High-Performance Centre.- “It was all very fast. My family encouraged me to continue, even though I was not convinced. In the end, I started training on my own and participated in the National Team. They demanded 7.80 and I threw 8.30 meters. It was December and the same man of the Regional told me in January he expected me in the Mexican Paralympic Center, where I would train a whole year with him to prepare the Pan American Games Rio. These were very difficult times because I had my daughter and the University, but in the end, I left, annoyed. And even then I was thinking about leaving, twice, but thanks to Esther Rivera, a javelin thrower and world champion in Athens, convinced me to stay”.

Championships “In Rio, I wasn’t the favorite, but I threw, and when I noticed, I climbed to the top step of the podium, with an international record of 10 meters and 12 centimeters. That was the christening of my world records and since then we have achieved 12 more. We won 3 gold medals at the Pan American and World Championships, two Gold Paralympics Games in London and a Silver in Beijing, where we even beat the record twice”.

Looking Back “I don’t regret anything. The sport and my ball gave me the opportunity to visit many places around the world, to meet the numerous people, from leaders to the humblest, who I would have never met otherwise. The barriers we place ourselves, with dedication and discipline we achieve the objective“.

T3 “In Veracruz, we don’t have such a complete center as Tenerife Top Training, and my coach, Ulises Menendez, says that Tenerife is a number one location, which can get me out of my daily routine, and where I can focus 100% on the sport. So it happened. We got several ideas here that will serve us also in Mexico. I feel very good on this Island. In fact, we made a special mark. These days, being isolated and focused on the sport, have helped me a lot”.
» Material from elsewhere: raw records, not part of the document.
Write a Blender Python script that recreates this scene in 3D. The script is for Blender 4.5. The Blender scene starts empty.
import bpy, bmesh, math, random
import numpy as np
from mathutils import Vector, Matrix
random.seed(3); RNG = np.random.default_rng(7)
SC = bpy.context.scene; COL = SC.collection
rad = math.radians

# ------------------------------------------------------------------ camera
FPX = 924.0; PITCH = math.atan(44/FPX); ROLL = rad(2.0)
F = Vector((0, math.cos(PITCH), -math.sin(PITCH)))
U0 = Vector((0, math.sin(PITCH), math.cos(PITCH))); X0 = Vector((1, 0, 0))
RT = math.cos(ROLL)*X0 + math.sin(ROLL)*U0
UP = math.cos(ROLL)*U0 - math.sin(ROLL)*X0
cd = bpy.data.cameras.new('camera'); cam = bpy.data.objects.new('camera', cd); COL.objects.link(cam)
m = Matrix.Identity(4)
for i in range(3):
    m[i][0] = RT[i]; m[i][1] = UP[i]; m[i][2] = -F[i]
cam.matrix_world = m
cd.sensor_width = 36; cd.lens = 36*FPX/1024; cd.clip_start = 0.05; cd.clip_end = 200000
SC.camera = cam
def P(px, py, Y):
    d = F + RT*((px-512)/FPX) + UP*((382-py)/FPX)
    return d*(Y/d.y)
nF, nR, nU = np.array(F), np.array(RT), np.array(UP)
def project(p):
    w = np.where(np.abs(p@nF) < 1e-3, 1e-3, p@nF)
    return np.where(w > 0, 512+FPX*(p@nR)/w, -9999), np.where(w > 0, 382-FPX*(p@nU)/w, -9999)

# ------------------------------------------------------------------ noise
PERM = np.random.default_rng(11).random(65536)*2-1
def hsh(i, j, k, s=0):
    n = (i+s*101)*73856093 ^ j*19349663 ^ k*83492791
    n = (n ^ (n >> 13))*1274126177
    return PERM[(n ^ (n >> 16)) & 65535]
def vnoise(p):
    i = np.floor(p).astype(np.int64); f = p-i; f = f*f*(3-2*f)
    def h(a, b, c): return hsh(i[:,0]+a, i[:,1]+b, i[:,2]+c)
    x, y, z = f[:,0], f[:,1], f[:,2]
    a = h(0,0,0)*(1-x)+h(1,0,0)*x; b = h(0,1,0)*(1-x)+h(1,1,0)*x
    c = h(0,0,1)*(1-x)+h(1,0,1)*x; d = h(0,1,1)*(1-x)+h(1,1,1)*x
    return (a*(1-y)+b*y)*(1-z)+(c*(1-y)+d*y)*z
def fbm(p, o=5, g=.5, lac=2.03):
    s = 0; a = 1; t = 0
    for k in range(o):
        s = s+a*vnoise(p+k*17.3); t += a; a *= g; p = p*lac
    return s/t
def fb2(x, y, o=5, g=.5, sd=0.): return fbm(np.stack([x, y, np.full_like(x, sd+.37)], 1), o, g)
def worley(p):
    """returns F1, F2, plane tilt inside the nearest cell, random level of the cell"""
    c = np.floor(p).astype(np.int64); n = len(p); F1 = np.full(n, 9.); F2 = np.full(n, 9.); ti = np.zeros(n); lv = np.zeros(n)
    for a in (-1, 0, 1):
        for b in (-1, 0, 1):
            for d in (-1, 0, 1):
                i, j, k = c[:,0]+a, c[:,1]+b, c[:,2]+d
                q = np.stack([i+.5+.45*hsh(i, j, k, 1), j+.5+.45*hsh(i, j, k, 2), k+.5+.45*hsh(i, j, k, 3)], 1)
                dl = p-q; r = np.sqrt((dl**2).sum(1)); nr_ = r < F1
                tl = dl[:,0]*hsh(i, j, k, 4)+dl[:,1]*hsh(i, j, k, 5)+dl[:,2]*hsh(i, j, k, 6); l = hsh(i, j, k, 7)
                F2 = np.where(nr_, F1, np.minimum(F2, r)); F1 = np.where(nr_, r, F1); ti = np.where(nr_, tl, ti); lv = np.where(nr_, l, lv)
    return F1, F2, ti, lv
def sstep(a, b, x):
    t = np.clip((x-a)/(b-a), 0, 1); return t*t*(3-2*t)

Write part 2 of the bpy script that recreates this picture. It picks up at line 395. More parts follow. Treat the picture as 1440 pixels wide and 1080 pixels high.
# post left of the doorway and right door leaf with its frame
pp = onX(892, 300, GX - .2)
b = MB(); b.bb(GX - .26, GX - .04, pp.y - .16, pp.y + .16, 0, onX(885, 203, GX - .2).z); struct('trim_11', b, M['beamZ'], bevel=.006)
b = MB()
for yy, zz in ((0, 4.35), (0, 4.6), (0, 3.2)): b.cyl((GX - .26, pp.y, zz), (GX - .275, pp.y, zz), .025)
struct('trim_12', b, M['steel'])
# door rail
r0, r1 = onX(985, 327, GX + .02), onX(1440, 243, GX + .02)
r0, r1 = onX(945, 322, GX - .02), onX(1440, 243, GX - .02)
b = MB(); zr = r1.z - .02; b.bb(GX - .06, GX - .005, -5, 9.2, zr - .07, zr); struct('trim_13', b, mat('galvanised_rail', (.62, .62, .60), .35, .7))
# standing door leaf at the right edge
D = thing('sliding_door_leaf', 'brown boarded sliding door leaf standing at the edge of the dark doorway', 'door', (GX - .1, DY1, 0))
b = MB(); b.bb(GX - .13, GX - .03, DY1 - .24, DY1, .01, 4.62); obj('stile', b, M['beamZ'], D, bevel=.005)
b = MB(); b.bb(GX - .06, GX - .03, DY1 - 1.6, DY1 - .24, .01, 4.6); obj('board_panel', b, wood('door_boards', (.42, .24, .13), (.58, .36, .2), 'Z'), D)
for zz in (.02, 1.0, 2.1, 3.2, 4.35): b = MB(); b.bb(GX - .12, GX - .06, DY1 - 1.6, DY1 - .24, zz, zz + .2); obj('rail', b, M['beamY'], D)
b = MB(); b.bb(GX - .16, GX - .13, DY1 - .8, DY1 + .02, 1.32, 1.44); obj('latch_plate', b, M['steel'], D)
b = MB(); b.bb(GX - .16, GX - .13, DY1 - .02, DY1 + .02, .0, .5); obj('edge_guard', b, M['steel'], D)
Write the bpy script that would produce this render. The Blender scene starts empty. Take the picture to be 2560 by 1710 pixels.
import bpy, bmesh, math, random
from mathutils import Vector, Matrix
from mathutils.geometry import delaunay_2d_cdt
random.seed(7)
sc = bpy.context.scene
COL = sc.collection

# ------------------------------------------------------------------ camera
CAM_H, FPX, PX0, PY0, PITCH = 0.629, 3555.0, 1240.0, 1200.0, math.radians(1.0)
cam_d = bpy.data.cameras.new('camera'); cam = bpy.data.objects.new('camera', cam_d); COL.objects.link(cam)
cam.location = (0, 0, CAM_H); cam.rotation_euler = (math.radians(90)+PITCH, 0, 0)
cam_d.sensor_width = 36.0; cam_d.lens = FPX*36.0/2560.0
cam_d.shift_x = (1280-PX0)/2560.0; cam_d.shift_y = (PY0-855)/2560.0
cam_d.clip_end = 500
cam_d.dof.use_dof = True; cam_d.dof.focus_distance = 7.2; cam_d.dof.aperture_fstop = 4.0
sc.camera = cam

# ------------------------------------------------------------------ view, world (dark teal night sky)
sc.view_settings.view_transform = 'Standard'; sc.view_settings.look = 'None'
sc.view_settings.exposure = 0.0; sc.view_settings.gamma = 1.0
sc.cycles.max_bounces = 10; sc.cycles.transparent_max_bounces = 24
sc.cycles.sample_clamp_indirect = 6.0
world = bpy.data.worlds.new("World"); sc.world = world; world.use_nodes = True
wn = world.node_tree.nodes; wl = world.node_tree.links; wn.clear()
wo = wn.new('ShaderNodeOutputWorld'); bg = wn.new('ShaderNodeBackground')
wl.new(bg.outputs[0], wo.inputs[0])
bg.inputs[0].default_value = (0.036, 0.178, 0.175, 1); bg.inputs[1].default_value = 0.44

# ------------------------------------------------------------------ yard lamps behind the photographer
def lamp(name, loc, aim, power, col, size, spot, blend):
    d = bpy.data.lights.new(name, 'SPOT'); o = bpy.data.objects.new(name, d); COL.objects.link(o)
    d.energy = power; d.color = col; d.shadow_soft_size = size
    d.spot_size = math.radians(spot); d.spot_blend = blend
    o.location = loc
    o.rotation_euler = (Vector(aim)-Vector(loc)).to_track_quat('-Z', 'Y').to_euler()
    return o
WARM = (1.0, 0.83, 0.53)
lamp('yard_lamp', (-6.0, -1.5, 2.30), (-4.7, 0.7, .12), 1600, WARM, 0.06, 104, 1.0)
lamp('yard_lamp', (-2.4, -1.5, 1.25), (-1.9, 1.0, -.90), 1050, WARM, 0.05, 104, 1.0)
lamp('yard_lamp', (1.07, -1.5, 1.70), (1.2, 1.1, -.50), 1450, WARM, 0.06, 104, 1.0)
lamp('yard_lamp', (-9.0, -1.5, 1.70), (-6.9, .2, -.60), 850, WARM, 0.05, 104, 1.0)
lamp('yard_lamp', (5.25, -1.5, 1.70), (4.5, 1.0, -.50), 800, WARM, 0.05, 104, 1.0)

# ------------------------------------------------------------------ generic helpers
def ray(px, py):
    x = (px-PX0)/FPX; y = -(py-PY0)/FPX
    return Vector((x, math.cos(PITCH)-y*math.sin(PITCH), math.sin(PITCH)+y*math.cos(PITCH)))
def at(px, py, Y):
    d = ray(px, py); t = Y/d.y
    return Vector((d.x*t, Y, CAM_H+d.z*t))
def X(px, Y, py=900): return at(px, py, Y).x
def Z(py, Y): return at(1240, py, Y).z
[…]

Rio 2016 “The goal is to set a 14th World Record, and if possible, Gold in shot-put. I only did discus in the Pan Americans and I was not bad, but haven’t trained for it. With the previous rule, only hip, my World Record was 11.50 meters, and the goal is to beat that record. I didn’t like this rule change, because it limits us, even more, when it’s supposed to change to further exploit everything that serves you, not to limit you. And now, the way to throw limits us”.

Future “I said I wanted three World Cups, three Pan Americans, and three Paralympics. After two years, now that I’m dominating this new technique, it pains me to quit. My body is asking for rest, and to spend time with my family, who I really appreciate for their love, understanding, and support. Until the end of the year, after the Games, I will take a break, and in January we will make the final decision, but the idea now is to return to T3 next year, just before we leave to the World Cup in London, together with the Mexican national teams for swimming and athletics. “


“On my return, it was amazing how my mind and muscles had remembered something I had forgotten, to throw the shot put. We create our own barriers.”